Brave New Voices Are Being Heard Loud & Clear

Somewhere there are students spending the dwindling days of summer break like the last few coins in their pockets, wishing it would never end. And then there are the ones who took the stage last night at Hoyt Sherman Place to perform what they’ve been working on this summer in Minorities on the Move (MOM), a spoken word poetry program sponsored by United Way and directed by Harding Middle School teachers Kristopher Rollins, Emily Lang and Larry Moore II. If you ask them, it’s show time!

MOM was an extension of Movement 515, the creative writing program started by Rollins and Lang that meets weekly throughout the school year and sent a contingent of DMPS kids to the Brave New Voices youth poetry festival last month in San Francisco.

Last night’s event was an opportunity to see growth happening, like watching a time lapse video of a seed from groundbreaking to fruit-bearing. There was a current of confidence running through the auditorium and the performers rode it, start to finish, taking chances and turning themselves inside out. It stems from the emphasis on “energetic reciprocity,” whereby everyone lifts one another up. One poet briefly lost her way and reached into the pocket of her jeans for a folded copy of her work. While the audience shouted and clapped encouragement she found her way and accelerated back up to cruising speed, slipping the notes back in her pocket as she shifted into high gear. Fingers snapped approval, sounding like a chorus of cicadas claiming the night.
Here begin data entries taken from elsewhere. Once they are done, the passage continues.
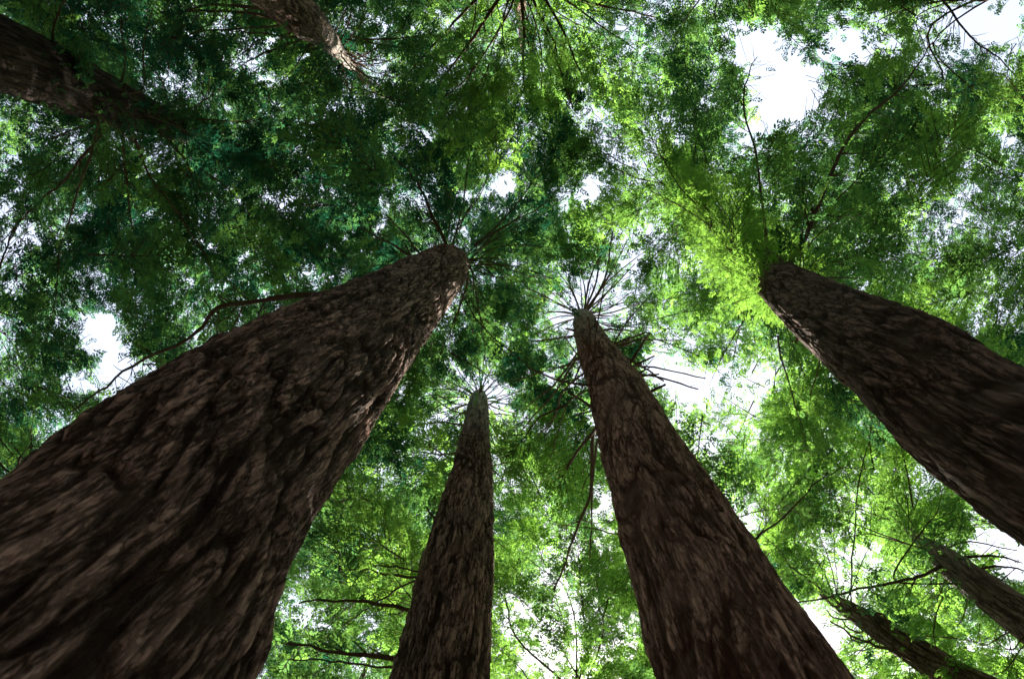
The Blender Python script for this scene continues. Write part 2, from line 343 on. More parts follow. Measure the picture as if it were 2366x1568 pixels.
# ------------------------------------------------------------------ limbs drawn one by one
# (tree, [(x,y)...], root height, tip height, thickness in sheet units, dead?)
LIMBS = [
 # huge left tree
 ('A', [(760,688),(637,690),(565,701),(500,714),(438,785),(326,832),(235,897),(163,945)], 12.5, 15, 9.5, 0),
 ('A', [(1035,575),(1000,500),(975,440),(945,400),(893,345)], 26, 28, 6.5, 0),
 ('A', [(960,600),(905,565),(860,545),(832,520)], 22, 24, 5, 0),
 ('A', [(975,590),(935,545),(900,505),(868,480)], 24, 27, 4, 0),
 ('A', [(1085,600),(1150,598),(1212,612)], 27, 28, 2.5, 0),
 ('A', [(1085,602),(1150,610),(1220,638),(1300,640)], 28, 29, 3, 0),
 ('A', [(1085,606),(1150,622),(1226,666)], 26, 27, 2.2, 0),
 ('A', [(1080,604),(1150,536),(1230,478),(1290,430)], 31, 34, 3, 0),
 ('A', [(1080,625),(1066,700),(1030,790),(1000,860)], 25, 27, 3, 0),
 ('A', [(1085,620),(1103,700),(1118,800),(1126,850)], 26, 28, 3, 0),
 ('A', [(1082,625),(1060,720),(1040,800),(1030,905)], 26, 28, 2.6, 0),
 ('A', [(1086,615),(1094,720),(1088,880)], 28, 30, 2.4, 0),
 ('A', [(1075,630),(1020,740),(975,860)], 27, 30, 2, 0),
 ('A', [(1040,590),(1060,520),(1110,450),(1130,390)], 32, 35, 3, 0),
 # centre right
 ('C', [(1375,940),(1340,922),(1313,905)], 16.5, 15, 7, 1),
 ('C', [(1440,862),(1478,805),(1503,768)], 18.8, 17.5, 5.5, 1),
 ('C', [(1440,858),(1480,838),(1512,822)], 18.8, 18, 5.5, 1),
 ('C', [(1445,878),(1500,850)], 18, 17.5, 4, 1),
 ('C', [(1460,912),(1500,905),(1537,888)], 17, 16, 8, 1),
 ('C', [(1400,800),(1450,787),(1518,784),(1570,788)], 24, 25, 3, 1),
 ('C', [(1363,840),(1362,785),(1359,733)], 20, 17, 6, 1),
 ('C', [(1374,852),(1374,810),(1376,772)], 19.5, 17.5, 4, 1),
 ('C', [(1345,830),(1320,800),(1303,775)], 21, 20, 3, 1),
 ('C', [(1345,800),(1333,818),(1280,889),(1216,940)], 23, 25, 4.5, 1),
 ('C', [(1345,825),(1322,843),(1282,905),(1199,1000)], 21, 23, 4.5, 1),
 ('C', [(1355,860),(1301,904),(1282,962),(1239,1008)], 19.5, 22, 4.5, 1),
 ('C', [(1360,900),(1312,932),(1284,1017),(1270,1060)], 18, 21, 3, 1),
 ('C', [(1385,985),(1365,1004),(1335,1040),(1310,1083)], 14.5, 15, 7, 1),
 ('C', [(1390,980),(1370,1010),(1366,1127),(1340,1203),(1310,1290),(1281,1362)], 14.5, 17.5, 7, 1),
 ('C', [(1390,1000),(1376,1060),(1368,1180),(1364,1290)], 14.3, 17, 5, 1),
 ('C', [(1435,1232),(1380,1222),(1346,1217),(1274,1212)], 10.5, 11.5, 3, 1),
 ('C', [(1420,1200),(1380,1208),(1330,1198)], 11, 12, 2, 1),
 ('C', [(1715,1275),(1760,1232),(1834,1174),(1890,1110),(1928,1091),(2022,1087)], 9.8, 13, 4.5, 0),
 ('C', [(1670,1200),(1730,1190),(1800,1172),(1850,1160)], 10.5, 13, 3, 0),
 ('C', [(1500,930),(1540,990),(1590,1050)], 16, 18, 2.2, 1),
 # centre bottom
 ('B', [(975,1335),(900,1327),(832,1315),(760,1325)], 17, 18, 6, 0),
 ('B', [(965,1408),(857,1391),(749,1384),(690,1392)], 16, 17, 8, 0),
 ('B', [(935,1525),(850,1512),(785,1507),(690,1492),(600,1470)], 14, 15.5, 10, 0),
 ('B', [(965,1340),(920,1360),(857,1399),(800,1440),(749,1478)], 17, 18, 4, 0),
 ('B', [(1030,1215),(1005,1200),(986,1172)], 20, 19, 6, 1),
 ('B', [(975,1320),(925,1310),(868,1304),(785,1247),(727,1207)], 17.5, 19, 4, 0),
 ('B', [(930,1545),(800,1530),(700,1520),(640,1545)], 13.6, 15, 5, 0),
 ('B', [(1110,945),(1160,920),(1225,893)], 32, 33, 2.6, 1),
 ('B', [(1110,955),(1170,958),(1235,970)], 31.5, 33, 2.4, 1),
 ('B', [(1115,960),(1160,975),(1200,1000)], 31, 32, 2, 1),
 ('B', [(1095,960),(1040,945),(985,905)], 31, 33, 3, 1),
 ('B', [(1090,985),(1020,975),(950,985)], 30, 32, 4, 1),
 ('B', [(1080,1040),(1020,1050),(960,1040)], 26.5, 28, 4, 1),
 # leaning right tree
 ('D', [(1800,650),(1835,590),(1870,530),(1920,400),(1975,300),(2050,232),(2110,168),(2155,95)], 17.5, 25, 8.5, 0),
 ('D', [(1775,625),(1765,500),(1745,350),(1718,250),(1728,180),(1745,130)], 19, 26, 5, 0),
 ('D', [(1790,660),(1740,683),(1690,702)], 17.5, 17, 2.8, 1),
 ('D', [(1800,640),(1850,590),(1900,530),(1985,480)], 18, 20, 3.5, 0),
 ('D', [(1870,655),(1930,640),(2000,642)], 15.5, 17, 4, 0),
 ('D', [(1850,640),(1880,610),(1930,575)], 16, 18, 3, 0),
 ('D', [(1860,770),(1846,778),(1838,790)], 14.5, 14.3, 9, 1),
 ('D', [(1700,555),(1640,520),(1560,470),(1500,440)], 22.5, 25, 2.4, 1),
 # top left
 ('E', [(240,240),(217,326),(188,427),(138,570)], 21, 23, 6, 0),
 ('E', [(282,262),(290,398),(300,480),(310,590)], 22.3, 24, 5, 0),
 ('E', [(297,275),(344,405),(398,471),(464,570),(500,640)], 22.5, 25, 4.5, 0),
 ('E', [(275,265),(203,348),(145,420),(85,470),(20,560)], 22, 24, 6, 0),
 ('E', [(100,160),(119,108),(127,54),(156,-10)], 19, 18, 6, 0),
 ('E', [(300,235),(333,195),(330,120),(351,20)], 22.5, 23, 4, 0),
 ('E', [(350,262),(400,235),(470,222)], 24, 25, 4, 0),
 ('E', [(360,280),(440,275),(560,282),(640,268)], 24.5, 27, 3.5, 0),
 ('E', [(270,215),(290,150),(280,60),(285,-20)], 22, 23, 4, 0),
 ('E', [(260,265),(170,300),(90,330)], 21.5, 22, 5, 0),
 ('E', [(360,285),(420,360),(520,430),(600,520),(740,560)], 24.5, 29, 3, 0),
 # top, left of centre
 ('F', [(650,28),(560,14),(470,14),(380,42)], 24, 26, 7, 0),
 ('F', [(660,46),(560,30),(460,26),(362,32)], 24.5, 26, 7, 0),
 ('F', [(670,55),(560,66),(470,72),(410,100)], 25, 27, 5, 0),
 ('F', [(690,85),(600,78),(530,70)], 26, 27, 5, 0),
 ('F', [(700,90),(640,110),(580,140),(520,178)], 26.5, 28, 5, 0),
 ('F', [(715,105),(650,190),(560,220)], 27.5, 30, 3, 0),
 ('F', [(790,115),(850,135),(905,142)], 30, 31, 2.5, 1),
 ('F', [(795,130),(850,160),(920,185)], 31, 32, 2.5, 1),
 ('F', [(770,80),(800,20),(812,-30)], 28, 28, 3, 1),
 ('F', [(790,110),(830,60),(850,-10)], 29.5, 30, 2.5, 1),
 # beyond the top edge
 ('T', [(1190,-60),(1137,22),(1083,101),(992,225)], 31, 31, 8, 0),
 ('T', [(1190,-80),(1120,-20),(1058,43),(1011,95),(945,165),(869,245)], 30, 30, 6, 0),
 ('T', [(1185,-70),(1180,20),(1083,178),(1030,220),(960,275)], 31, 33, 4.5, 0),
 ('T', [(1200,-60),(1210,62),(1210,160),(1217,228)], 31, 33, 6, 0),
 ('T', [(1205,-50),(1235,7),(1279,101),(1289,170)], 31, 33, 5.5, 0),
 ('T', [(1205,-60),(1260,0),(1307,83),(1337,156),(1391,228)], 31, 32, 5.5, 0),
 ('T', [(1205,-60),(1322,11),(1391,62),(1474,116)], 31, 31, 4.5, 0),
 ('T', [(1205,-65),(1355,4),(1463,29),(1554,51)], 31, 31, 5.5, 0),
 ('T', [(1200,-40),(1240,120),(1340,280),(1420,320)], 33, 35, 2.5, 0),
 ('T', [(1200,-40),(1245,80),(1250,200),(1230,290)], 33, 35, 3.5, 0),
 ('T', [(1200,-60),(1290,30),(1400,90),(1430,160)], 32, 33, 3, 0),
 ('T', [(1200,-60),(1140,100),(1120,190),(1085,270)], 32, 35, 3, 0),
 # top right corner
 ('K', [(2280,0),(2165,-30),(2185,10),(2240,85),(2300,130),(2366,195)], 30, 28, 5.5, 0),
 ('K', [(2350,-40),(2150,60),(2180,180),(2100,196),(1995,190)], 31, 30, 5, 0),
 ('K', [(2350,-40),(2160,90),(2230,190),(2290,230)], 31, 30, 4, 0),
 ('K', [(2330,-30),(2130,30),(2140,110),(2185,190)], 32, 31, 3, 0),
 ('K', [(2330,-30),(2040,40),(2080,100),(2125,150)], 33, 31, 2.5, 0),
 # lower right
 ('G', [(2190,1298),(2130,1330),(2081,1340),(1946,1369),(1833,1395)], 22, 19, 7, 0),
 ('G', [(2068,1340),(2112,1253),(2150,1200),(2170,1163),(2173,1109)], 20.8, 22, 3.5, 0),
 ('G', [(2200,1290),(2290,1283),(2366,1300)], 22, 22, 6, 0),
 ('G', [(2230,1325),(2300,1308),(2380,1320)], 21.5, 21.5, 6, 0),
 ('G', [(2180,1270),(2240,1250),(2350,1272)], 23, 23, 5, 0),
 ('G', [(2366,1470),(2340,1500),(2300,1480),(2310,1440)], 18, 17, 2.5, 1),
 ('G', [(2366,1490),(2330,1540),(2290,1560)], 18, 17, 2.5, 1),
 ('G', [(2330,1460),(2270,1490),(2262,1440)], 18.6, 18, 2.5, 1),
 ('H', [(2060,1500),(2040,1420),(1971,1405),(1973,1253),(1992,1072),(2028,960)], 24, 27, 4.5, 0),
 ('H', [(1935,1395),(1900,1320),(1850,1240),(1800,1180)], 27.5, 31, 3, 0),
 ('H', [(1935,1390),(1920,1310),(1890,1230),(1870,1180)], 27.5, 31, 2.6, 0),
 ('H', [(1935,1388),(1930,1300),(1925,1220)], 27.5, 31, 2.4, 0),
 ('H', [(1925,1390),(1860,1330),(1800,1300)], 27.5, 30, 2.6, 0),
 ('H', [(1950,1400),(1990,1300),(2030,1220)], 27, 30, 2.6, 0),
 ('H', [(2130,1535),(2060,1500),(1990,1480),(1913,1435)], 23, 21, 8, 0),
 ('H', [(1960,1430),(1925,1425),(1912,1410)], 26, 25.5, 4, 1),
 ('H', [(1990,1460),(1960,1450),(1945,1430)], 25.5, 25, 4, 1),
 ('H', [(2010,1480),(1975,1480),(1960,1462)], 25, 24.5, 4, 1),
 # left edge
 ('L', [(-150,650),(-30,690),(0,610),(35,530),(75,470)], 24, 24, 6, 0),
 ('L', [(-120,690),(0,720),(70,760),(150,830)], 25, 26, 4, 0),
 ('L', [(-150,750),(0,1075),(60,1040),(90,1025)], 22, 20, 6, 0),
 ('L', [(-200,740),(40,1060),(75,990),(82,930)], 22, 22, 3, 0),
 # bottom centre
 ('S', [(1325,1600),(1200,1480),(1170,1390),(1160,1320)], 29, 30, 5, 0),
 ('S', [(1330,1640),(1385,1500),(1400,1400),(1430,1290)], 28, 29, 4, 0),
 ('S', [(1330,1640),(1330,1450),(1300,1350),(1220,1290)], 28, 30, 4, 0),
]
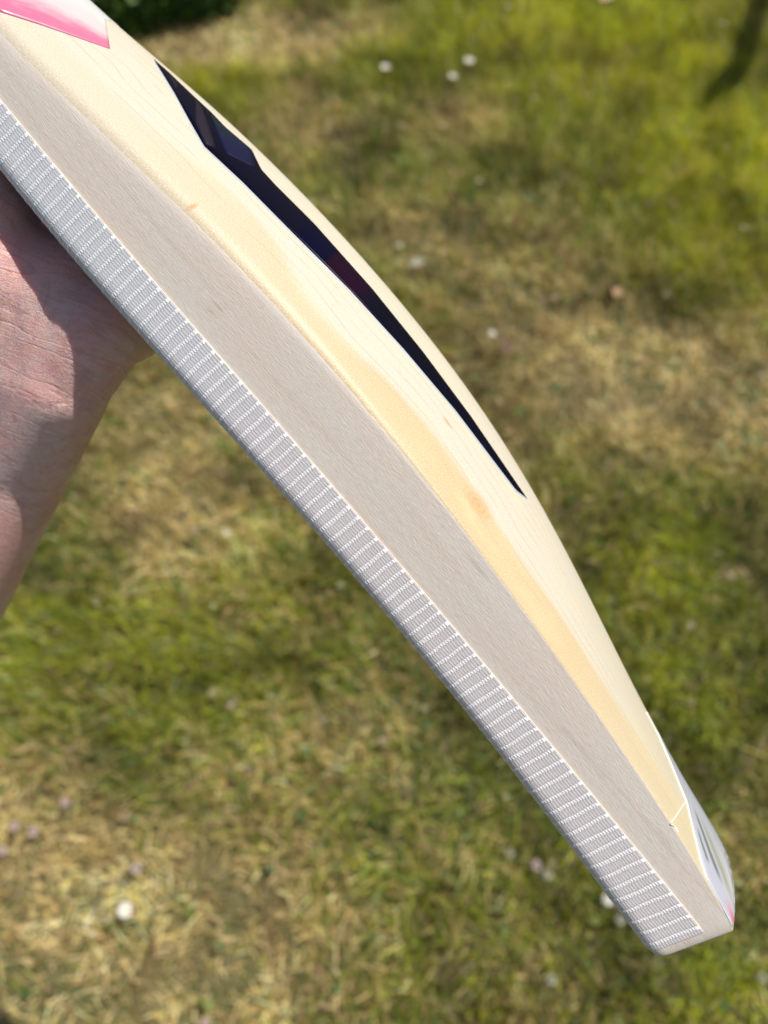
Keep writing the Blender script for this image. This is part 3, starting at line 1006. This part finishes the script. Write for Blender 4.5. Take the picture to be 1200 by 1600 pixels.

Local minority history bios were interspersed with memorized, original work poetry and the high-energy group breakdancing routine that opened the show, in keeping with the program’s interdisciplinary, community-centric approach.

What’s building is a bridge across the achievement gap and it’s ready for more traffic. There’s no standard way to measure the strength of it but you could feel it and see it and hear it last night at Hoyt Sherman. Rollins, Lang and Moore are anxious to scale-up their uniquely DMPS initiatives, encouraging students from schools across the district to join Movement 515 which will meet every Thursday from 4:00-5:30 in room 1422 at North High School.